> [Requirements]: Copy all lines that contain the word "script".

(Records with scene code)
################

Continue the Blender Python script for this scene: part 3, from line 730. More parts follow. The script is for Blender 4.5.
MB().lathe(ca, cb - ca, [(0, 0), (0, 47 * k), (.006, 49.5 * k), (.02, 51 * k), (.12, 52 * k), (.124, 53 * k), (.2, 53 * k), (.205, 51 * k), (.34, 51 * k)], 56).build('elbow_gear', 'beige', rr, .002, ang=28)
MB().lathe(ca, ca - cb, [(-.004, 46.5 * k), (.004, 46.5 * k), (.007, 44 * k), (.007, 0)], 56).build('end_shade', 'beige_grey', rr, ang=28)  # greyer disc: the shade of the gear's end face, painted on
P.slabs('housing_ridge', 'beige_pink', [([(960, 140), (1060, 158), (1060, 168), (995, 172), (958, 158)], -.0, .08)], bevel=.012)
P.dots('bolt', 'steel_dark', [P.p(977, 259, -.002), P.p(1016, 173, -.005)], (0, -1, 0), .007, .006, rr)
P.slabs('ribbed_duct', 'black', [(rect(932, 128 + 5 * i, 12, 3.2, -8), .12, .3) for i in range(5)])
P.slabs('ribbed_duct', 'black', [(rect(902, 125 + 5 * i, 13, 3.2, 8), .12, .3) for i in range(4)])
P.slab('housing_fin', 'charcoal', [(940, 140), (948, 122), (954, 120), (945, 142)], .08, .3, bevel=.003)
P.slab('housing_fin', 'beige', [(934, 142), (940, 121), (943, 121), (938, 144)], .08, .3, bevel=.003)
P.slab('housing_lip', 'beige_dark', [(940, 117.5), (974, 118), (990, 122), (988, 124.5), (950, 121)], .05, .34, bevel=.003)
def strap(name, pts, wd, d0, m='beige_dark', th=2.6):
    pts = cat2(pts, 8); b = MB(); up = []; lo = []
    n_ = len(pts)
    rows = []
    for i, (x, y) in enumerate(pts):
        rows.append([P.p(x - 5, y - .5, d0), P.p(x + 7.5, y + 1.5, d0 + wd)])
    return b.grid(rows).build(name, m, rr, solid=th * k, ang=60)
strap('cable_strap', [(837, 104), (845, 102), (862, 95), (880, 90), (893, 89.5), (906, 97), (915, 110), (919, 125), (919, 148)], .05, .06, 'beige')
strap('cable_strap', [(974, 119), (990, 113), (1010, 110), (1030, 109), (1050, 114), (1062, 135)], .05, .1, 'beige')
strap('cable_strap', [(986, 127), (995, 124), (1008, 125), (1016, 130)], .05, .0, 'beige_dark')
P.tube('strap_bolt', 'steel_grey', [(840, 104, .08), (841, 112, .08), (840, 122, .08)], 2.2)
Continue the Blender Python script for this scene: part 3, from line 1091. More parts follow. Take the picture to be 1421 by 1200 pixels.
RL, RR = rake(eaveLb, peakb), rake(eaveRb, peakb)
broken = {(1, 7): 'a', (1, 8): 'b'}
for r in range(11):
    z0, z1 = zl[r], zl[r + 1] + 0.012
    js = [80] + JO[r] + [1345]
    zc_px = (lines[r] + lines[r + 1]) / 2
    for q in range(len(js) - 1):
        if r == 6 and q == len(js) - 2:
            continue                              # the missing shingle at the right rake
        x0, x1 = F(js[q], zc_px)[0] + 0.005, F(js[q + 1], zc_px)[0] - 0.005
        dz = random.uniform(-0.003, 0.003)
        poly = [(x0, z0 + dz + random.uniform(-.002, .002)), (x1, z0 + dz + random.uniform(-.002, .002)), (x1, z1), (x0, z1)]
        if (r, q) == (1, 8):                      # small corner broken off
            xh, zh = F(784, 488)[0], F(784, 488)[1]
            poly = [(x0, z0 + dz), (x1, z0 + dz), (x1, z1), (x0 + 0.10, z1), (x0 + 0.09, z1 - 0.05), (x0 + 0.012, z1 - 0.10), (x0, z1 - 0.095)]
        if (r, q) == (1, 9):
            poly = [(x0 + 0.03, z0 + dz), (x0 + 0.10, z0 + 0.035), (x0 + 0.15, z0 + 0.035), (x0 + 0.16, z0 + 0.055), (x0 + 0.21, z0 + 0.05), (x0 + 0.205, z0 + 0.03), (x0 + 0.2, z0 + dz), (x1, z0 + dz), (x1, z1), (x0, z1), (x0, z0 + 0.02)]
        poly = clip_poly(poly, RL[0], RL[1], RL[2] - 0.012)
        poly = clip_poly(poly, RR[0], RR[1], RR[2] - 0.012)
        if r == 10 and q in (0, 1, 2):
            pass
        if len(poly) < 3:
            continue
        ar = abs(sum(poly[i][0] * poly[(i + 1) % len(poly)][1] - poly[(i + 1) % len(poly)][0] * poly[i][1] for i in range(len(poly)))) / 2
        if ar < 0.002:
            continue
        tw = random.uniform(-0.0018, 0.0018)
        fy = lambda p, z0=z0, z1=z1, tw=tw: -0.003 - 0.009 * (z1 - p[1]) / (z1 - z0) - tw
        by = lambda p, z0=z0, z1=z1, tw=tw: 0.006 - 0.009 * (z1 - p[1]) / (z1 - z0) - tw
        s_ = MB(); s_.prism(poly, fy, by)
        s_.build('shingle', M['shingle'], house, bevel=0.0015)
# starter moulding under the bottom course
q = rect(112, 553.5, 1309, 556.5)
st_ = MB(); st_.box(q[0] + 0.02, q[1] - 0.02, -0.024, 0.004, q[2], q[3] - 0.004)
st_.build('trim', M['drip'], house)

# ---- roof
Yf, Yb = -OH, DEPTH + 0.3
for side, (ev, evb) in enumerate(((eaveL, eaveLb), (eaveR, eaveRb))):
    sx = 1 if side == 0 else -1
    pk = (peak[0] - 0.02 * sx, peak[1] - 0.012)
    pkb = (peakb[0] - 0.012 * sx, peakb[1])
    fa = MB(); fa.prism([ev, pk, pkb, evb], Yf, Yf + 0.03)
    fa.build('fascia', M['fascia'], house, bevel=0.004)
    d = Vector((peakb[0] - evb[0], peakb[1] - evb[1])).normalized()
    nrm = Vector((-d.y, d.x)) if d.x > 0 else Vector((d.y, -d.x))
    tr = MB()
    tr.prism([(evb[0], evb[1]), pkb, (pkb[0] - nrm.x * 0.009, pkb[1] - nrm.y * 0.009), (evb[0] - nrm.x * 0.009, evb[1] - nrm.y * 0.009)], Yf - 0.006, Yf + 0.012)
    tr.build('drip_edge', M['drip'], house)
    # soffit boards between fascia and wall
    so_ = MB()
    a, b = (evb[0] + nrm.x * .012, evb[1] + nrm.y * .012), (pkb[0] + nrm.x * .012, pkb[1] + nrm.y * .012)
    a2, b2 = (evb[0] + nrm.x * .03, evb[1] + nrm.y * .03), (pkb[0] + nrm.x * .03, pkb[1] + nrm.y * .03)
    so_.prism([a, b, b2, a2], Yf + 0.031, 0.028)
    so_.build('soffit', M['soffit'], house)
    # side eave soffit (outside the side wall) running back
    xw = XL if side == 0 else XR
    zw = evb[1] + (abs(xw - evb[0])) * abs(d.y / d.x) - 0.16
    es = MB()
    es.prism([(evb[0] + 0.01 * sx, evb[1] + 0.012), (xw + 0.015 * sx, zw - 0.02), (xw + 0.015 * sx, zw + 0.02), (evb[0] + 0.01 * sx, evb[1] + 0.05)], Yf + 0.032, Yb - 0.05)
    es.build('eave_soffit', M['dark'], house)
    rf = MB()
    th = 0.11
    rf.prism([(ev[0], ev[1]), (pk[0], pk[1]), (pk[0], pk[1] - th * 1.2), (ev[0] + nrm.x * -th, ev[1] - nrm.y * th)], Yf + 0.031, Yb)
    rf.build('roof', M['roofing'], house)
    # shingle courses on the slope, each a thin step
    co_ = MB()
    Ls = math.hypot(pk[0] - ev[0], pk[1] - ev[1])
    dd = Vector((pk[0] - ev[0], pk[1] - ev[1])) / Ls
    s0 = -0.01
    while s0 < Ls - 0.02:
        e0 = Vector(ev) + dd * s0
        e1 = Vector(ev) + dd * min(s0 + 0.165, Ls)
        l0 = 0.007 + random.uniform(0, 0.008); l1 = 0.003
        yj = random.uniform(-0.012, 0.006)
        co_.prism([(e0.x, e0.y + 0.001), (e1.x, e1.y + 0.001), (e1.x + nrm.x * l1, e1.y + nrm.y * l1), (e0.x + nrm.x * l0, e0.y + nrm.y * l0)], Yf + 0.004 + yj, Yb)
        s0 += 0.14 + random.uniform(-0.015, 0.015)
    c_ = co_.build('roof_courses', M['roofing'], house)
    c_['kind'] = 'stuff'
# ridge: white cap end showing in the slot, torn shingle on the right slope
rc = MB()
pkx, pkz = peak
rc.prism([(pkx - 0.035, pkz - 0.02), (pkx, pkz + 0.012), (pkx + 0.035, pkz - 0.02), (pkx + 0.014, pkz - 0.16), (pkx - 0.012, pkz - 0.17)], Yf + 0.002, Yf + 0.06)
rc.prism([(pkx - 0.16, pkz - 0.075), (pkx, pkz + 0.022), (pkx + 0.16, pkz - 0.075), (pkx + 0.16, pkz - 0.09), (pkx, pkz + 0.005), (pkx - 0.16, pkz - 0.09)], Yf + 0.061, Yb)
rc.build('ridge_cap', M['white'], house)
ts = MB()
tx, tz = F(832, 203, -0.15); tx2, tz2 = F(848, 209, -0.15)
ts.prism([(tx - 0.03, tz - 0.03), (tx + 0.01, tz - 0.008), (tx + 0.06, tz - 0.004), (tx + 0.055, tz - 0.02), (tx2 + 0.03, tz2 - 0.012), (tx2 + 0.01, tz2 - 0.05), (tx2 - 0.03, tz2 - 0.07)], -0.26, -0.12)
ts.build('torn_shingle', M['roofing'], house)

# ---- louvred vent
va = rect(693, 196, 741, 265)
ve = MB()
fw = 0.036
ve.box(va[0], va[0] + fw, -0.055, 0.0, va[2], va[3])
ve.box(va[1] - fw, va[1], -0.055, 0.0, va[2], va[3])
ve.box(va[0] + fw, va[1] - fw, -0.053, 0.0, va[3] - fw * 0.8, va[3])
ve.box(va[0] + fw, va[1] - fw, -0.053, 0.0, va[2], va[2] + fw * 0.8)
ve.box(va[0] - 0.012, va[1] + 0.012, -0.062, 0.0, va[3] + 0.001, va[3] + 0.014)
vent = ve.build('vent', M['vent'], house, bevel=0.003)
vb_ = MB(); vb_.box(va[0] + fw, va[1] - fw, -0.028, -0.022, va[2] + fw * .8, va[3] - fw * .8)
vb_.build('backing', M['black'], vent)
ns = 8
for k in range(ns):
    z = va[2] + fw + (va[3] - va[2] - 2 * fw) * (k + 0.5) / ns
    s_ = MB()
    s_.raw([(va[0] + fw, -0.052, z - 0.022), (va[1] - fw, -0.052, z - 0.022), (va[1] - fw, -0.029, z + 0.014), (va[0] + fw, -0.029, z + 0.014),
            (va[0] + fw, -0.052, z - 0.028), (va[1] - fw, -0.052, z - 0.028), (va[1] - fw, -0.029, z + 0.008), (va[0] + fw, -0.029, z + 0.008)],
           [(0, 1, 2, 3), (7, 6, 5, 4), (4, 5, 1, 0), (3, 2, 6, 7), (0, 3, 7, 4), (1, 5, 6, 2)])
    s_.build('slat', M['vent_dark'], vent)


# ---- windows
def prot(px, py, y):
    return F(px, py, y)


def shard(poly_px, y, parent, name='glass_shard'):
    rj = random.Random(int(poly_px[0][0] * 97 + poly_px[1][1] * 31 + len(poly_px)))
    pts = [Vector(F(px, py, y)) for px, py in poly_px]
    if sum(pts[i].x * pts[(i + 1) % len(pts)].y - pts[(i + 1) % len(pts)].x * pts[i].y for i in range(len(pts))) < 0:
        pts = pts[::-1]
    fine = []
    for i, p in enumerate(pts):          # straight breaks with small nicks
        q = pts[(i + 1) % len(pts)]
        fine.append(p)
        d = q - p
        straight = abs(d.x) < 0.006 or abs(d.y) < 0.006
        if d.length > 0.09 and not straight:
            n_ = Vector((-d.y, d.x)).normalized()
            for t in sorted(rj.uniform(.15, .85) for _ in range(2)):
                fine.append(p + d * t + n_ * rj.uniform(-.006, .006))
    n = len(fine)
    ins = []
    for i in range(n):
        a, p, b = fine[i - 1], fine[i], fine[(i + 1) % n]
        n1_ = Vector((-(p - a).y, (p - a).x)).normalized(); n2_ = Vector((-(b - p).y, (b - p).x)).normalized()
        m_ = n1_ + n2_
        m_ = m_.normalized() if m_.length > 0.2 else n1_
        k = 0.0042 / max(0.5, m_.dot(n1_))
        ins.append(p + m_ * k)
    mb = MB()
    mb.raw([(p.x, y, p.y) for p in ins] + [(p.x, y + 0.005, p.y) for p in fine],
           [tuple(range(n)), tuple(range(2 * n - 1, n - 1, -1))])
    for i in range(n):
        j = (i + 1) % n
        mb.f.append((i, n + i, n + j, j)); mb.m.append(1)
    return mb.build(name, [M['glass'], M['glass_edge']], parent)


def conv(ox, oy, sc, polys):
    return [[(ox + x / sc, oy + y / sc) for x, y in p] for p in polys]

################

> [Finished task]:
Continue the Blender Python script for this scene: part 3, from line 730. More parts follow. The script is for Blender 4.5.
Continue the Blender Python script for this scene: part 3, from line 1091. More parts follow. Take the picture to be 1421 by 1200 pixels.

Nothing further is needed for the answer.